Septima Clark is facing another person, engaged in a conversation. She’s wearing a white top with a dark colored jacket over it. She also has on a pearl necklace positioned to look like three necklaces. She is wearing glasses and pearl earrings as well.
Courtesy of Avery Research Center

Septima Clark

From 1957-1970, Septima Clark led the development of more than 1,000 Citizenship Schools in the Deep South.

Born: May 3, 1898

Departed: December 15, 1987

Biography

Early Life

Septima Clark grew up in Charleston, South Carolina, as the second of eight children born to devout Methodist parents. The value of education was emphasized throughout her life and Clark was inspired by activism in religious communities from a young age.

She attended United Methodist and African Episcopal Methodist (AME) churches with her mother and sisters and was exposed to the theology of Black empowerment – which rejected white supremacy and encouraged social justice work and political action.

She earned her bachelor’s degree from Benedict College in Columbia, South Carolina, and her master’s degree from Virginia’s Hampton Institute.  

She began her teaching career in rural private schools. Charleston law prohibited Black teachers from working in public schools.

Academic Activism

Clark witnessed the injustice and violence of white supremacy in the education system. This led her to organize an adult education program for Black people in the rural areas along the coast of South Carolina. She also worked with the National Association for the Advancement of Colored People (NAACP), the Palmetto State Teachers’ Association and the Young Women’s Christian Association.

She developed a lifelong passion for Black literacy and liberation. This led to her being involved with numerous campaigns that expanded wage equality. She also provided professional development for teachers, called for integrated education, and helped attain legislation allowing Black teachers to work in public schools.

After declaring her NAACP membership, she was terminated from her public school position in 1954. This was because of a law prohibiting teachers from joining the NAACP. Afterward, she began teaching at the Highlander Folk School the following year.

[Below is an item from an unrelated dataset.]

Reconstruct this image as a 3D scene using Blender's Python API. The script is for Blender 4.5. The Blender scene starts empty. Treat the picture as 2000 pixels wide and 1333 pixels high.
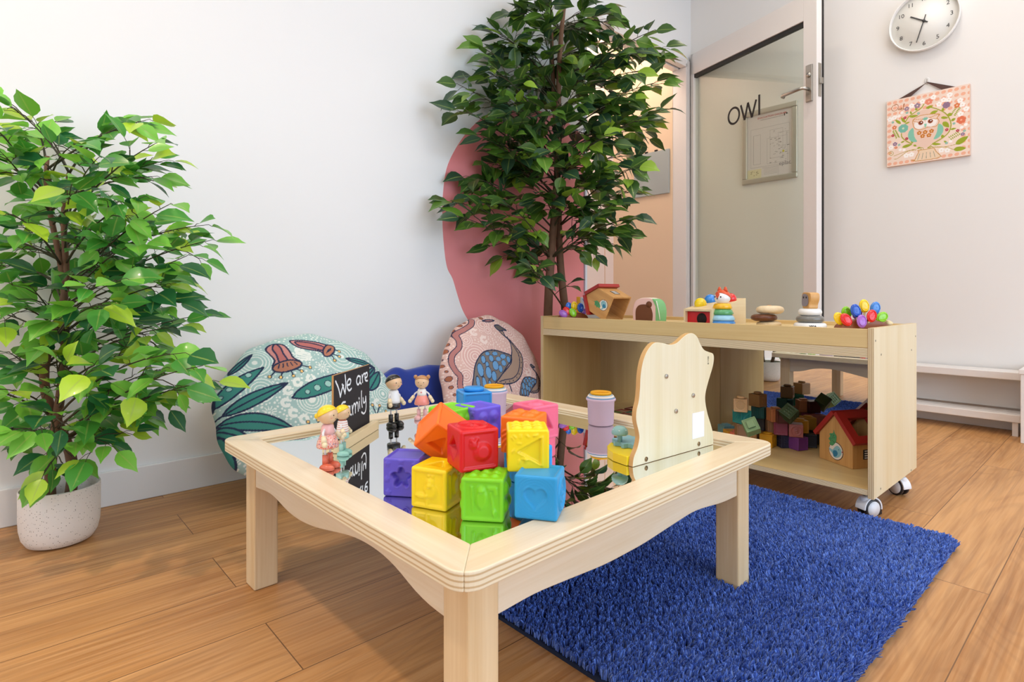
import bpy, bmesh, math, random
import numpy as np
from mathutils import Vector, Matrix, Euler

# ------------------------------------------------------------------ camera, world, lights, exposure
S = bpy.context.scene
COL = S.collection
H = 0.62                      # camera height (m)
F, Y0 = 1111.0, 578.0         # focal length in pixels of the 2000 px frame, horizon row
CA = math.radians(47.96)      # view direction measured from +X (left wall runs along X, clock wall along Y)
FX, FY, RX, RY = math.cos(CA), math.sin(CA), math.sin(CA), -math.cos(CA)
cam = bpy.data.cameras.new('camera'); cam_o = bpy.data.objects.new('camera', cam); COL.objects.link(cam_o)
cam.sensor_width = 36.0; cam.lens = 36.0*F/2000; cam.shift_y = -(666.5-Y0)/2000
cam.clip_start = 0.02; cam.clip_end = 60
cam_o.location = (0, 0, H); cam_o.rotation_euler = (math.pi/2, 0, CA-math.pi/2)
S.camera = cam_o
S.view_settings.view_transform = 'Standard'; S.view_settings.look = 'None'
S.view_settings.gamma = 1; S.view_settings.use_curve_mapping = False
S.view_settings.exposure = -0.36

XC, YW = 5.6*H, 3.3*H         # clock wall plane, left wall plane
XB, YR, ZC = -2.3, -2.3, 2.75 # wall behind, wall on the right, ceiling
CORR = 4.25*H                 # far side of the passage behind the doorway

W = bpy.data.worlds.new('daylight'); S.world = W; W.use_nodes = True
W.node_tree.nodes['Background'].inputs[0].default_value = (0.75, 0.86, 1.0, 1)
W.node_tree.nodes['Background'].inputs[1].default_value = 1.2

def area(name, loc, target, sx, sy, power, color, spread=180, shape='RECTANGLE'):
    l = bpy.data.lights.new(name, 'AREA'); l.shape = shape; l.size = sx; l.size_y = sy
    l.energy = power; l.color = color; l.spread = math.radians(spread)
    o = bpy.data.objects.new(name, l); COL.objects.link(o); o.location = loc
    d = Vector(target)-Vector(loc); o.rotation_euler = d.to_track_quat('-Z', 'Y').to_euler()
    return o
# daylight through the window in the right wall and the glazed front behind the camera
area('window_daylight', (1.3, YR+0.05, 1.2), (1.3, 2, 1.0), 3.0, 2.2, 80, (0.62, 0.79, 1.0))
area('window_daylight_back', (XB+0.05, 0.4, 1.2), (3, 0.6, 1.0), 2.4, 2.2, 22, (0.84, 0.92, 1.0))
# ceiling downlights (the lamp bodies are built with the ceiling)
LAMPS = [(-0.65, 1.25), (0.2, -0.9), (1.5, -0.9), (1.6, 0.5), (2.8, 0.0), (2.7, 1.2), (-1.2, -0.4)]
for i, (x, y) in enumerate(LAMPS):
    area('downlight', (x, y, ZC-0.02), (x, y, 0), 0.12, 0.12, 15.0 if i == 0 else 2.2, (1.0, 0.80, 0.60) if i == 0 else (1.0, 0.88, 0.74), 120, 'DISK')
FILL_PANELS = [(-0.3, -0.3), (1.6, -0.3), (0.7, 0.9), (2.9, 0.6)]  # fill panels added to spread soft even light over walls and floor
for x, y in FILL_PANELS:
    area('fill_panel_light', (x, y, ZC-0.03), (x, y, 0), 1.15, 0.28, 3.0, (0.90, 0.95, 1.0), 180)
area('passage_downlight', (2.9, CORR-0.27, 2.65), (2.9, CORR-0.27, 0), 0.5, 0.4, 13, (1.0, 0.84, 0.7), 180, 'DISK')

# ------------------------------------------------------------------ measuring helpers
def ray(px, py):
    l = (px-1000)/F
    return Vector((FX+l*RX, FY+l*RY, -(py-Y0)/F))
def atd(px, py, d): return Vector((0, 0, H))+ray(px, py)*d
def onz(px, py, z): r = ray(px, py); return atd(px, py, (z-H)/r.z)
def onx(px, py, X): return atd(px, py, X/ray(px, py).x)
def ony(px, py, Y): return atd(px, py, Y/ray(px, py).y)
def onplane(px, py, p, n):
    r = ray(px, py); t = (Vector(p)-Vector((0, 0, H))).dot(n)/r.dot(n)
    return atd(px, py, t)

def hexc(s):
    s = s.lstrip('#'); v = [int(s[i:i+2], 16)/255 for i in (0, 2, 4)]
    return tuple(c/12.92 if c <= 0.04045 else ((c+0.055)/1.055)**2.4 for c in v)+(1.0,)

# ------------------------------------------------------------------ materials
MATS = {}
def new_mat(name):
    m = bpy.data.materials.new(name); m.use_nodes = True; nt = m.node_tree
    return m, nt, nt.nodes, nt.links, nt.nodes['Principled BSDF']
def M(name, col='#ffffff', rough=0.5, metal=0.0, spec=0.5, coat=0.0, var=0.0, bump=0.0, bscale=60.0, sheen=0.0, sss=0.0, vscale=8.0):
    if name in MATS: return MATS[name]
    m, nt, N, L, b = new_mat(name)
    c = hexc(col) if isinstance(col, str) else col
    b.inputs['Base Color'].default_value = c; b.inputs['Roughness'].default_value = rough
    b.inputs['Metallic'].default_value = metal; b.inputs['Specular IOR Level'].default_value = spec
    b.inputs['Coat Weight'].default_value = coat
    if sheen: b.inputs['Sheen Weight'].default_value = sheen
    if sss:
        b.inputs['Subsurface Weight'].default_value = sss; b.inputs['Subsurface Scale'].default_value = 0.01
    if var or bump:
        tc = N.new('ShaderNodeTexCoord')
    if var:
        n = N.new('ShaderNodeTexNoise'); n.inputs['Scale'].default_value = vscale; n.inputs['Detail'].default_value = 4
        L.new(tc.outputs['Object'], n.inputs['Vector'])
        mx = N.new('ShaderNodeMix'); mx.data_type = 'RGBA'
        mx.inputs[6].default_value = tuple(x*(1-var) for x in c[:3])+(1,); mx.inputs[7].default_value = tuple(min(1, x*(1+var)) for x in c[:3])+(1,)
        L.new(n.outputs['Fac'], mx.inputs[0]); L.new(mx.outputs[2], b.inputs['Base Color'])
    if bump:
        n2 = N.new('ShaderNodeTexNoise'); n2.inputs['Scale'].default_value = bscale; n2.inputs['Detail'].default_value = 3
        L.new(tc.outputs['Object'], n2.inputs['Vector'])
        bp = N.new('ShaderNodeBump'); bp.inputs['Strength'].default_value = bump; bp.inputs['Distance'].default_value = 0.002
        L.new(n2.outputs['Fac'], bp.inputs['Height']); L.new(bp.outputs['Normal'], b.inputs['Normal'])
    MATS[name] = m; return m

def vcol_mat(name, rough=0.5, spec=0.5, bump=0.0, bscale=400):
    if name in MATS: return MATS[name]
    m, nt, N, L, b = new_mat(name)
    a = N.new('ShaderNodeAttribute'); a.attribute_name = 'Col'; L.new(a.outputs['Color'], b.inputs['Base Color'])
    b.inputs['Roughness'].default_value = rough; b.inputs['Specular IOR Level'].default_value = spec
    if bump:
        tc = N.new('ShaderNodeTexCoord'); n2 = N.new('ShaderNodeTexNoise'); n2.inputs['Scale'].default_value = bscale
        L.new(tc.outputs['Object'], n2.inputs['Vector']); bp = N.new('ShaderNodeBump'); bp.inputs['Strength'].default_value = bump
        bp.inputs['Distance'].default_value = 0.001
        L.new(n2.outputs['Fac'], bp.inputs['Height']); L.new(bp.outputs['Normal'], b.inputs['Normal'])
    MATS[name] = m; return m

def wood(name, c1, c2, axis='X', fine=1.0, rough=0.45, k=1.0, coat=0.0):
    """procedural pale timber; the grain runs along the given local axis"""
    if name in MATS: return MATS[name]
    m, nt, N, L, b = new_mat(name)
    tc = N.new('ShaderNodeTexCoord'); mp = N.new('ShaderNodeMapping')
    sc = {'X': (1.6, 22, 22), 'Y': (22, 1.6, 22), 'Z': (22, 22, 1.6)}[axis]
    mp.inputs['Scale'].default_value = tuple(s*k for s in sc)
    L.new(tc.outputs['Object'], mp.inputs['Vector'])
    n = N.new('ShaderNodeTexNoise'); n.inputs['Scale'].default_value = 1.0; n.inputs['Detail'].default_value = 5; n.inputs['Distortion'].default_value = 0.7
    L.new(mp.outputs[0], n.inputs['Vector'])
    mp2 = N.new('ShaderNodeMapping'); sf = {'X': (6, 240, 240), 'Y': (240, 6, 240), 'Z': (240, 240, 6)}[axis]
    mp2.inputs['Scale'].default_value = tuple(s*k*fine for s in sf); L.new(tc.outputs['Object'], mp2.inputs['Vector'])
    n2 = N.new('ShaderNodeTexNoise'); n2.inputs['Scale'].default_value = 1.0; n2.inputs['Detail'].default_value = 2
    L.new(mp2.outputs[0], n2.inputs['Vector'])
    ad = N.new('ShaderNodeMath'); ad.operation = 'MULTIPLY_ADD'; ad.inputs[1].default_value = 0.35; L.new(n2.outputs['Fac'], ad.inputs[0]); L.new(n.outputs['Fac'], ad.inputs[2])
    r = N.new('ShaderNodeMapRange'); r.inputs['From Min'].default_value = 0.45; r.inputs['From Max'].default_value = 0.95; L.new(ad.outputs[0], r.inputs['Value'])
    mx = N.new('ShaderNodeMix'); mx.data_type = 'RGBA'; mx.inputs[6].default_value = hexc(c1); mx.inputs[7].default_value = hexc(c2)
    L.new(r.outputs[0], mx.inputs[0]); L.new(mx.outputs[2], b.inputs['Base Color'])
    b.inputs['Roughness'].default_value = rough; b.inputs['Coat Weight'].default_value = coat; b.inputs['Coat Roughness'].default_value = 0.25
    MATS[name] = m; return m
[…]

The Citizenship Schools Education Program

Through her 30 years of innovation, leadership, activism, and teaching experience, Clark developed her Citizenship Education Program (CEP). She wrote most of the curriculum for the Citizenship Schools while at the Highlander Center. This was the model for citizenship schools at the Highlander Folk School and the Southern Christian Leadership Conference. From 1957-1970, Clark led the development of more than 1,000 independent schools. They trained an estimated 10,000 leaders throughout the Deep South. The model led to widespread increases in literacy, employment, voter registration, and political action for Black Americans. She chose Jones Island for the first location.

Black historian, Charles Payne points out that it was women like Septima Clark and Ella Baker who laid the foundation for the Civil Rights Movement. He writes that it was not the charismatic leaders who made the Civil Rights Movement viable or successful. He doubts that a few charismatic leaders would have been able “within a few years to move large numbers of dependent and, to all appearances, apolitical people–none of them having any semblance of legal rights at the local level, all of them vulnerable to violence–to a position of actively working to change the conditions of their own lives.”

Clark’s other notable achievements include the successful publication of both of her memoirs: Ready from Within: Septima Clark and the Civil Rights Movement and Echo in my Soul

In 1975 she was elected to the Charleston School Board and became the first Black woman to serve in the position. 

Civil Rights Movement

The extent of Clark’s activism has frequently been limited in historical narratives, mirroring the marginalization she faced from men in leadership and within her religious communities.

Throughout her life and her literature, Clark frequently advocated for Black women’s involvement in civil rights, calling attention to men-led civil rights organizations and the direct undermining of women’s importance to the Black community’s progress.

She wrote in Ready from Within, “In stories about the civil rights movement you hear mostly about the black ministers. But if you talk to the women who were there, you’ll hear another story. I think the civil rights movement would never have taken off if some women hadn’t started to speak up. A lot more are just getting to the place now where they can speak out.”

Clark’s faith provided her assurance in her activism to advance civil rights and empower Black women grassroots educators.